Associate Professor of History

she/her/hers

Imperial Russia, the Soviet Union, Late Modern Europe

Alexis Peri focuses on the history of modern Russia and Eastern Europe, especially the Soviet period. She has strong interests in the history of modern warfare, terror and terrorism, intimacy and private life, women and gender, US-Soviet relations, diaries, letters, and the importance of literature in history. Peri has published a monograph entitled The War Within:  Diaries from the Siege of Leningrad (Harvard University Press, 2017) which won the 2018 Pushkin House Book Prize, the 2018 University of Southern California Book Prize in Literary and Cultural Studies, and the 2018 American Association of Teachers of Slavic and East European Languages (AATSEEL) Book Prize in Cultural Studies. It also received an Honorable Mention for the 2018 Reginald Zelnik Book Prize in History.

Peri has published articles in Kritika, The Russian Review, and The Soviet and Post-Soviet Review as well as chapters in the following edited volumes: Women’s Wartime Experiences, 1939-1945: Exile, Survival and Everyday Life (Suffolk: Boydell and Brewer, in press), Hunger and War: Food Provisioning in the Soviet Union During World War II (Indiana University Press, 2015), Chelovek i lichnost’ v istorii Rossii konets XIX-XX vek  (Nestor-Istoriia, 2013), Petersburg/Petersburg: Novel and City, 1900-1921 (University of Wisconsin Press, 2010), and Zhizn’ in byt’ blokirovannogo Leningrada (Nestor-Istoriia, 2010). Her work has been supported by grants from the Fulbright Program, the Kennan Institute, the International Research & Exchanges Board, the American Philosophical Society, the Mabelle McLeod Lewis Memorial Fund, Phi Beta Kappa, the Foreign Language & Area Studies Program, Boston University’s Center for the Humanities, and the Office of the Chancellor of the University of California, Berkeley.

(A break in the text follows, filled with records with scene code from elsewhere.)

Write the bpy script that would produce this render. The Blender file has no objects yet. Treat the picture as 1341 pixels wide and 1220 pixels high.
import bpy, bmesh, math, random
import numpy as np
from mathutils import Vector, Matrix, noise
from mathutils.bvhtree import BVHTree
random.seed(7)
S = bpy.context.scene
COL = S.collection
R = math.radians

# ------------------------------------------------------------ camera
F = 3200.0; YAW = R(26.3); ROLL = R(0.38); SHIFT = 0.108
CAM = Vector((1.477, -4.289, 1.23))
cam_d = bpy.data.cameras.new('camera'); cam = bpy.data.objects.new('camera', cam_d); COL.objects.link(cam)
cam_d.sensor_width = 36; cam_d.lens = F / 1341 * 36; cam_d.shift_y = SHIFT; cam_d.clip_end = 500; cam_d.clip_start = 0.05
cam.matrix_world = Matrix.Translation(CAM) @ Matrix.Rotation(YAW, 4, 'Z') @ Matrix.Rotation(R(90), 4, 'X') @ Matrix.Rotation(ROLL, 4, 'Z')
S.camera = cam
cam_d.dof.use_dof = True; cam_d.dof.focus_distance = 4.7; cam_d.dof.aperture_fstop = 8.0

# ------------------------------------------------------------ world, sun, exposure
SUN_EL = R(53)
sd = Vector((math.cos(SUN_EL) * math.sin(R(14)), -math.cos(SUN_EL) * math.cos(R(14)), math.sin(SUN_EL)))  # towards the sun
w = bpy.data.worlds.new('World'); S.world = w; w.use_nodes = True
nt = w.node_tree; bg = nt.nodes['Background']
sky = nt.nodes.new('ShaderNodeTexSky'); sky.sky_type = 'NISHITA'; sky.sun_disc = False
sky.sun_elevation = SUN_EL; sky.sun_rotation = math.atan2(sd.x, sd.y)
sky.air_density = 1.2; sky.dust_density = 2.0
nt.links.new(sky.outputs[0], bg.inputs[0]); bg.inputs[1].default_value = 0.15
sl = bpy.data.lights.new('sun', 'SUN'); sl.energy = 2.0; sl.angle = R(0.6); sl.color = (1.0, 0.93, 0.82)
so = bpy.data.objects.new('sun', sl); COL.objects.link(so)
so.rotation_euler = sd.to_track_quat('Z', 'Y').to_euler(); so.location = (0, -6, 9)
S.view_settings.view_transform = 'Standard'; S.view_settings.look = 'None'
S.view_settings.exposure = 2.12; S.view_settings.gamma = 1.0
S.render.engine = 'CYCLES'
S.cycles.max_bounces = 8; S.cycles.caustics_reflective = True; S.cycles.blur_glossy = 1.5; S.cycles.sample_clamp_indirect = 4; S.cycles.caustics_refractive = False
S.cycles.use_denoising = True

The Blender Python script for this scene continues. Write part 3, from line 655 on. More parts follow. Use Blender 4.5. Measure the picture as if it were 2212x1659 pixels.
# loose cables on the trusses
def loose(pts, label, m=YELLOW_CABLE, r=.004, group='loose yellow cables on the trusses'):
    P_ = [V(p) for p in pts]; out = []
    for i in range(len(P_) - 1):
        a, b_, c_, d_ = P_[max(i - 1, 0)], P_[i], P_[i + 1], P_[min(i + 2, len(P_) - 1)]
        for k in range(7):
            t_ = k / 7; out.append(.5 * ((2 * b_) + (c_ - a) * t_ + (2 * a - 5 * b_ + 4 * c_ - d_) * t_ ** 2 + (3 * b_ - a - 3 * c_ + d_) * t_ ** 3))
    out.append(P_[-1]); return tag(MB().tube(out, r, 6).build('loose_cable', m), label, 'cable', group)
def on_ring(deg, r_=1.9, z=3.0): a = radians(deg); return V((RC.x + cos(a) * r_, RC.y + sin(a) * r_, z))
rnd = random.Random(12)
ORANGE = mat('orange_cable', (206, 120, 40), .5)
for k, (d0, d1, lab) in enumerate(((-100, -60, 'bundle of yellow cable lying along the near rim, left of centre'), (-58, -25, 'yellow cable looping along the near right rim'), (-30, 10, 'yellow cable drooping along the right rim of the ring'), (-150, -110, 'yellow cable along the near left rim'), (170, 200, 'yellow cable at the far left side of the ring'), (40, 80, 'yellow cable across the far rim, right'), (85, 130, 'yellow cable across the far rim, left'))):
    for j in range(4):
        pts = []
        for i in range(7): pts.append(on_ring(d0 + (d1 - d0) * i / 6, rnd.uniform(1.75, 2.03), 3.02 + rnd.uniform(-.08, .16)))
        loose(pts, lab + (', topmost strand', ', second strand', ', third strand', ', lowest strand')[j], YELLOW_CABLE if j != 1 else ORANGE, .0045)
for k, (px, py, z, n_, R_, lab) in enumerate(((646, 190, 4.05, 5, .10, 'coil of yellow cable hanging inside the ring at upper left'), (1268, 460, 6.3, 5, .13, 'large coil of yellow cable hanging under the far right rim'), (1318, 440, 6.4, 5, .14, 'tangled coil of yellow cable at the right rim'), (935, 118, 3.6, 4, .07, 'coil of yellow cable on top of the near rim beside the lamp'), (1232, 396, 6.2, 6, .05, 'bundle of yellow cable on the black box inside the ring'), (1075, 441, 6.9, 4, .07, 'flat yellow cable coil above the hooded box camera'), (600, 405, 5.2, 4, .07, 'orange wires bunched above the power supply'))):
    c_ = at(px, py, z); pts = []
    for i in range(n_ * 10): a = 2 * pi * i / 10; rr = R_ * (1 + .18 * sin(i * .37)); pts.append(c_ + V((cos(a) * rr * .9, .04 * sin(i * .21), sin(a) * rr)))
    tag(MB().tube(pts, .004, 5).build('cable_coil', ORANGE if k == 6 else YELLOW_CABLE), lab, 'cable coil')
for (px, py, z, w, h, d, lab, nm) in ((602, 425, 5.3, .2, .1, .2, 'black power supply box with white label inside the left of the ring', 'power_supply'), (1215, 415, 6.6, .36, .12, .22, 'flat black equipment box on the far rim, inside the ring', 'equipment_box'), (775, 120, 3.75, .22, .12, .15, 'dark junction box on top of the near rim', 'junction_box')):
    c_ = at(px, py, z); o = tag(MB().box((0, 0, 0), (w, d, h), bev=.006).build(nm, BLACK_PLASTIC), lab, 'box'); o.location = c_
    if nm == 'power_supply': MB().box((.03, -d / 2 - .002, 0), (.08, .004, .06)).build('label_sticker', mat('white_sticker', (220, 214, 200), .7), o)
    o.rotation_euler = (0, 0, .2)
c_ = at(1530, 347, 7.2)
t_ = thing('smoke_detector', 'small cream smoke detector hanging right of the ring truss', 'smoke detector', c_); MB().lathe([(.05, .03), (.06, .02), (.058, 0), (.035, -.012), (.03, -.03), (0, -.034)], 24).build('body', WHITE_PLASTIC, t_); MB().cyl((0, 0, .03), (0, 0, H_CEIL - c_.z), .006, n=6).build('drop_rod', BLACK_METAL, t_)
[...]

Peri’s current research examines hundreds of pen-friendships that Soviet and American women formed during WWII, and it traces how they struggled to maintain those friendships during the Cold War and McCarthyism. The project is tentatively titled: Dear Unknown Friend: Soviet and American Women Discover the Power of the Personal (under contract with Harvard University Press).

Peri was the recipient of the 2019 Gerald and Deanne Gitner Family Prize in Undergraduate Teaching.